• Booking back to basics

Booking Holdings was testing a product under the name Booking Basic, offering heavily discounted rates with a number of restrictions.

The launch provoked accusations that the company was in violation of wholesale contract terms with hotels, as the OTA leveraged its range of business partners.

Using the tagline “Save more with just the basics,” Booking.com featured discounted restricted “basic” rates that must be prepaid and are non-refundable and often lower than Booking.com’s own rates.

According to the small print, the reservations were facilitated by “third-party business partners”.  Partners include Booking Holding’s own Agoda.com and Ctrip.com, in whom Booking Holdings owns an 8% stake.

Max Starkov, founder & director, Hebs Digital, said: “The problem is that these ‘basic’ rates come from wholesale and group rates hotels have given Agoda and Ctrip for specific package programmes, not for public use or unbundled sales and global transient distribution, which is in clear violation of the wholesale contract terms.”

Starkov advised hotels to amend your agreements with Agoda, Ctrip, and other OTAs, bed banks, and wholesalers “to include provisions banning the use of group/wholesale rates for transient customers or selling discounted rates that are meant for packages in a “naked” form, i.e., unbundled from air, car rental, or local tours and activities. If you experience any resistance, stop providing these OTAs, bed banks, and wholesalers with wholesale inventory and pricing altogether.”

Earlier this summer Expedia raised ire with its own naked rate product, with Add-On Advantage, which allowed customers to take advantage of package savings without having to book all the elements at the same time.

Aaron Price, SVP, global marketing at Brand Expedia, said: “Packages are still a great way to save, but we recognise it isn’t always the easiest or most convenient way for travellers to book. A recent study shows more than 40% of people prefer to book their flight first. The launch of the Add-On Advantage is yet another example of how we are listening to our travellers and helping to bring their next trip within reach.

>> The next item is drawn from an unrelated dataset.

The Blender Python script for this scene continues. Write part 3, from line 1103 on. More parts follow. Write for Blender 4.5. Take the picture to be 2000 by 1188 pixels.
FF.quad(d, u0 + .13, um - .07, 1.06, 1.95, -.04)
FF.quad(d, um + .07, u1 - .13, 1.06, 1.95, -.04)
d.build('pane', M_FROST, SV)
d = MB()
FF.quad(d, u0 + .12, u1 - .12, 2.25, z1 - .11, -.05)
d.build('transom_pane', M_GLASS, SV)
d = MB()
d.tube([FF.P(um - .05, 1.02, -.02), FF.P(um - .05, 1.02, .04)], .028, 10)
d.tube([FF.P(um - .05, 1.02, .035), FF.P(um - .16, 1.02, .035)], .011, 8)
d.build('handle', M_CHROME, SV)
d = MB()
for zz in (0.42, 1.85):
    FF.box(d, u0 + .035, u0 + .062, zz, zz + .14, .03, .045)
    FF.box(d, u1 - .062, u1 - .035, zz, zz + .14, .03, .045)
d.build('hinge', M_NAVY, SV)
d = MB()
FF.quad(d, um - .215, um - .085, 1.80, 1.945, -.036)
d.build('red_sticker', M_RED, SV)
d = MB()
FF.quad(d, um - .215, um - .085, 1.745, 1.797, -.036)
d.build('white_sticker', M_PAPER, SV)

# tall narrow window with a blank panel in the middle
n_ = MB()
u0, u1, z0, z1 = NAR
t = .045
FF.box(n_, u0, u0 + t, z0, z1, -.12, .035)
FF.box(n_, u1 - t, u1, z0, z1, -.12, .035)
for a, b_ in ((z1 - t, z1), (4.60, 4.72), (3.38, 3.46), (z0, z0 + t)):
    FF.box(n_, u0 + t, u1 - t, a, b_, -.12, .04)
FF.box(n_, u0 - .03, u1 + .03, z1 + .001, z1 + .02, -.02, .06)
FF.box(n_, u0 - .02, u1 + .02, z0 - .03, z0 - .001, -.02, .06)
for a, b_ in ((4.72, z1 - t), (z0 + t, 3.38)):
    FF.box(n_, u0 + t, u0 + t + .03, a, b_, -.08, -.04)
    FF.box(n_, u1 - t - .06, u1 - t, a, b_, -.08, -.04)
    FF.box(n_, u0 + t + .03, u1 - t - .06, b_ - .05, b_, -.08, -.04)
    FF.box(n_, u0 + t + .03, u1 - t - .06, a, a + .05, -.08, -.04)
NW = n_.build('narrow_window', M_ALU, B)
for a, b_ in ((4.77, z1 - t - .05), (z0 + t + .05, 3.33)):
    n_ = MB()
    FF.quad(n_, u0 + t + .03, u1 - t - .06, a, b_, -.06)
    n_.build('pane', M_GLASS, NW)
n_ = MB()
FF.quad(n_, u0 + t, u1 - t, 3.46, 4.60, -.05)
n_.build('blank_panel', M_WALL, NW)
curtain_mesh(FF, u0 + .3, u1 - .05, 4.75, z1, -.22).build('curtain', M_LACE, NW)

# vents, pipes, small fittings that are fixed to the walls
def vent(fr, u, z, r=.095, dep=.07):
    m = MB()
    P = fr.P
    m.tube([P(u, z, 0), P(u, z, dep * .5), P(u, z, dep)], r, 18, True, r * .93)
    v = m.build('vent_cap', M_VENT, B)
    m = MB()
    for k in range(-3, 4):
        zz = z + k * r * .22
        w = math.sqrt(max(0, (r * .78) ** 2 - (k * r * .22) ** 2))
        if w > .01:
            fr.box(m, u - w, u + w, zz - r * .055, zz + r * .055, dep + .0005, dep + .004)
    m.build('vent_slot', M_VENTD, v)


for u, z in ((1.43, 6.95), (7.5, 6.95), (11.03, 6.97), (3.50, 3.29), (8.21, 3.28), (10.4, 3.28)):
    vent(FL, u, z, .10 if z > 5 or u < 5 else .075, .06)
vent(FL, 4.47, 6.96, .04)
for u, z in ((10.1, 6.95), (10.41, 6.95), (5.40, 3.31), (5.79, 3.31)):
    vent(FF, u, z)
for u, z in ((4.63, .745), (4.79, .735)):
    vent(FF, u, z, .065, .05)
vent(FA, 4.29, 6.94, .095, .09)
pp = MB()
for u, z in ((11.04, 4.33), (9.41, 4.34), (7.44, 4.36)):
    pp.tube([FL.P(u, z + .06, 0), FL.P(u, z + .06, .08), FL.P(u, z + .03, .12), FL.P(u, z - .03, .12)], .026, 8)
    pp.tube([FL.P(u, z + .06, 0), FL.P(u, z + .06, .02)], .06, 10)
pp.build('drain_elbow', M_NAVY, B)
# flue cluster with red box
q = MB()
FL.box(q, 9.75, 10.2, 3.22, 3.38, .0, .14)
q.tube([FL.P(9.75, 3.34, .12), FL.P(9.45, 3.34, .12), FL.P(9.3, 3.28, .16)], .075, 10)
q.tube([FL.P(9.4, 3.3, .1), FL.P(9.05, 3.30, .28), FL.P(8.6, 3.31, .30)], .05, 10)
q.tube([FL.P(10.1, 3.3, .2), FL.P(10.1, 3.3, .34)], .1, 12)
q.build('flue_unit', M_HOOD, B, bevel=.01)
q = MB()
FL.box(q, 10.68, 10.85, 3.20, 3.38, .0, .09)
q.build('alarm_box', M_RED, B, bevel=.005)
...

“People make an average of 43 searches before booking anything and getting the best price remains the top concern for people booking travel. No longer will they need to visit multiple sites to know they’re getting an unbeatable deal on accommodations simply because they booked a flight, car or package. Better yet, it takes away the pressure of planning and paying for everything up front.”

The launch came after new package holiday rules came in on 1 July, giving consumers protection when booking package holidays, but only when booked all elements are booked at the same time.

The Association of Independent Tour Operators said: “A true tour operator not only provides full financial protection, but also takes full responsibility for all aspects of its holidays and for the actions of its suppliers.

“Expedia has walked away from any such responsibility. There is nothing illegal about what they are doing but they are cynically encouraging the consumer, for no good reason, to lose out on all that gold-plated consumer protection. The average consumer won’t of course realise this until they need the missing protection. Expedia will save a lot of money, but is behaving in a very irresponsible way.”

Expedia responded: “We know from research and what we see on our site that a good deal of people want to book their flight or car first, then come back and book their accommodation at a later date. We see the Expedia Add-On Advantage as a bonus for people who require time and flexibility to book their trip.

“Our website footers and booking terms and conditions provide clear information to consumers on the level of protections that they have depending on the travel products that are booked.”

HA Perspective [by Katherine Doggrell]: There we were thinking that the OTAs were making friends all over the world to offer more inventory, when really they were giving it access to all sorts of fun new rates. If not the initial motivation, then certainly a handy bonus and in many way one which the airline and hotel sector had already got wise to, loving a cheap, non-fundable offering.

Except it’s no fun when someone else is offering your special rate, so expect a certain amount of kicking off and small-print checking in contracts.

What the sector will wait to see is whether this test is adopted and Booking becomes more of a marketplace. If it does, it is going to get ever-harder for hotels to persuade customers that booking direct really is cheapest and puts the cost of those loyalty programmes back in focus for owners. The OTAs have shown that when they say they can compete on price, they really do mean it.